The Washington Department of Natural Resources (DNR) is adding more land to its Dry Gulch Natural Area Preserve in the foothills west of Wenatchee. 

The acreage is one of 10 land acquisitions made by DNR across the state this year for the purpose of conservation. 

DNR Communications Manager Courtney James says the Dry Gulch area is home to an endangered plant, known as Whited's milkvetch. 

"We're really proud of it in that it's one of the largest known populations of milkvetch in the state," said James. "Almost all of the milkvetch that we know of is situated in that natural area preserve. So, that's part of what that program is about and what we're working with there." 
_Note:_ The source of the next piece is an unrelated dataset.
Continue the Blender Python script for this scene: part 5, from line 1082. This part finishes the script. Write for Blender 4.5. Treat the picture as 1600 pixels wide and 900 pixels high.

The Upper Dry Gulch Natural Area Preserve is not far from downtown Wenatchee and is readily accessible with close by hiking trails. 

James says they're planning to add signage that'll give hikers in the Preserve an appreciation of their surroundings.  

“I think that’s really been a beneficial thing that DNR often provides is that interpretive signage, so folks really know what they’re looking at, what they’re enjoying while they’re out there in nature,” James said. “So, that’s really crucial. And that’s something in our natural preserves that we really like to focus on, is educating the public and letting them know how this work in important, and what we’re protecting for the next generation.”  

DNR acquired 86 acres to add to the existing 320 acres of the Upper Dry Gulch Natural Area Preserve, which will enlarge the preserve to an area larger than half the size of Central Park in New York City.  

The site sits in arid foothills and mountains dominated by a native shrub and bunchgrass (shrub-steppe) ecosystem which is recovering from past land uses.  

The drainage that flows through the site carries water seasonally and is subject to torrential flows during the springtime.  

A songbird known as the loggerhead shrike is highly dependent on shrub-steppe habitat and is known to frequent the area.